Bobagem? O espanhol Lucas Ordoñez foi um dos primeiros selecionados no programa europeu (junto com o alemão Lars Schlömer). Em sua primeira corrida, na GT4 europeia de 2009, conseguiu um pódio, vencendo duas outras e terminando o campeonato em sétimo. Desde então ele corre profissionalmente. Nada mal para um "piloto de videogame".

Lucas Ordonez e Kazunori Yamauchi
Kazunori Yamauchi, criador da série Gran Turismo e também piloto, com Lucas Ordoñez

Outros têm saído dessa escola no videogame para carreiras reais, como Jann Mardenborough (GP3 Series), Jordan Tresson (Endurance) e Miguel Faísca (vencedor das 24 Horas de Dubai). Jann contou que, apesar da transição do PlayStation 3 para as pistas graças ao reality show, não foi simples por diferenças como a noção de profundidade:

No meu quarto eu tinha uma TV relativamente pequena, então meus olhos estavam o tempo todo fixos na tela. Numa corrida real você precisa olhar adiante, dentro das curvas. Foi realmente difícil readaptar meu cérebro para olhar as curvas em vez de me focar diretamente à frente [como no jogo].

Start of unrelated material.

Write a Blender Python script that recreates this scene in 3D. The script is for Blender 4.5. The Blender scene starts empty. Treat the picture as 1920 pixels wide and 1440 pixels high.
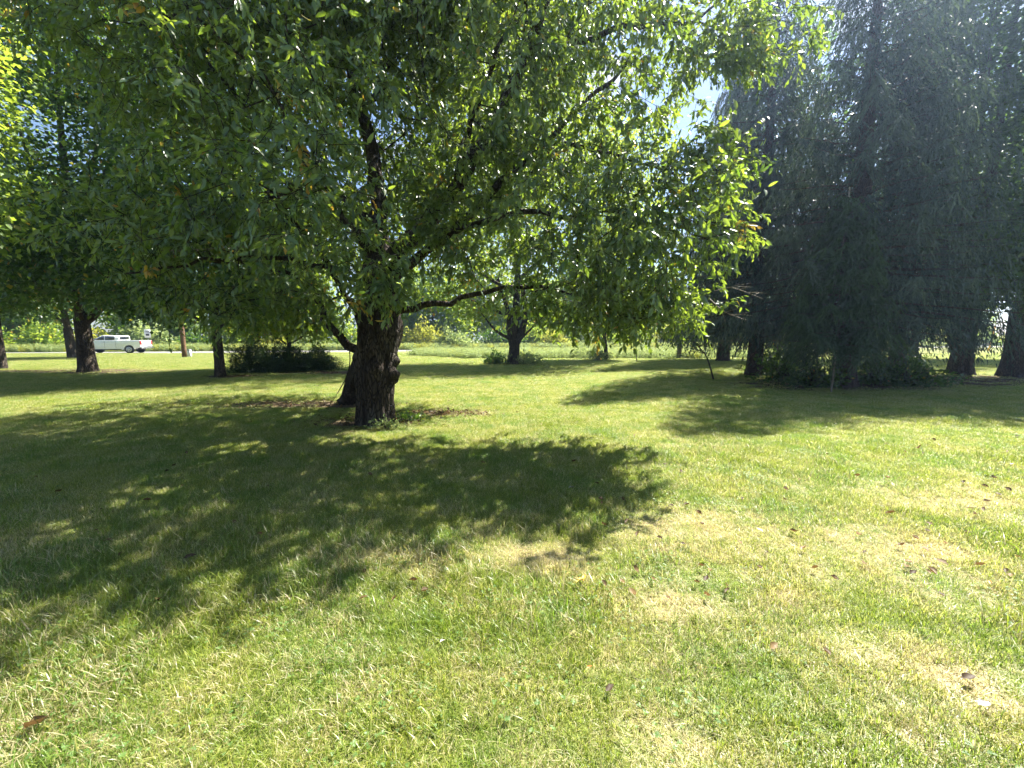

Ao mesmo, sua experiência em Gran Turismo foi crucial no desempenho como iniciante. Era a primeira vez que corria de verdade mas durante a "final nacional eu estava num Nissan 370Z e só estava fazendo o que fazia antes no game".

Pros e contras

Pontos positivos nos jogos-simuladores:

  • Investimento: o preço para correr de verdade é alto, mesmo num kart. Com um investimento bem menor você monta um PC dos sonhos, compra volantes, manches e demais apetrechos, e ainda sobra para os softwares.
  • Conhecer o básico: pra quem não tem experiência alguma, é uma opção para conhecer reações ao clima, mapas, operação de HUDs e GPS, manobras básicas, sinalizações, comunicação com controle, termos técnicos, etc.
  • Instrumentação: mesmo que alguns botões e rótulos sejam um pouco diferentes no mundo real, você se acostuma com o visual e função deles.

Negativos:

  • Física: simuladores domésticos estão muito abaixo dos profissionais de treinamento, mesmo comprando as melhores geringonças como cockpits e volantes. Não se aproximam dos equipamentos hidráulicos, que custariam fortunas para ter em casa.
  • Conforto artificial: pilotar em sua sala com ar condicionado é uma coisa. Outra é estar no carro ou avião, tendo o corpo à mercê de forças-G poderosas e sob a tensão do risco real. São experiências que não podem ser simuladas.
  • Procedimentos de segurança: em voos ou corridas reais, há vários procedimentos que usuários de simulador sequer precisam lembrar que existem. Vale para uso de uso de Hans, cintos, etc; coisas aprendidas na prática.
  • Realismo de modelos específicos: veteranos dos simuladores de voo reclamam da falta de realismo nas reações de certos modelos, especialmente helicópteros. Rubens Barrichello, jogando o simulador de Stock Car, disse que era quase igual ao real quanto à aderência de pneus e comportamento nas curvas, mas os que experimentou de F1 não se aproximam tanto especialmente em saídas de curvas. Quanto mais potente o carro, menor parece ser o realismo.
  • Maus hábitos: talvez o mais importante. Em simuladores não tão realistas, o usuário pode adquirir hábitos como fazer movimentos bruscos e impossíveis na vida real, pois quebraria uma asa ou te jogaria fora da pista igual um pião. Será um vício a ser vencido caso passe ao simulador profissional.

É simulador ou não?

Ainda que não sejam o pacote completo, considerando riscos e preços do mundo real, os jogos servem como introdução. Nota-se aceitação deles como primeiro passo, um jeito acessível de aprender o básico, para não chegar cru ao carro ou avião.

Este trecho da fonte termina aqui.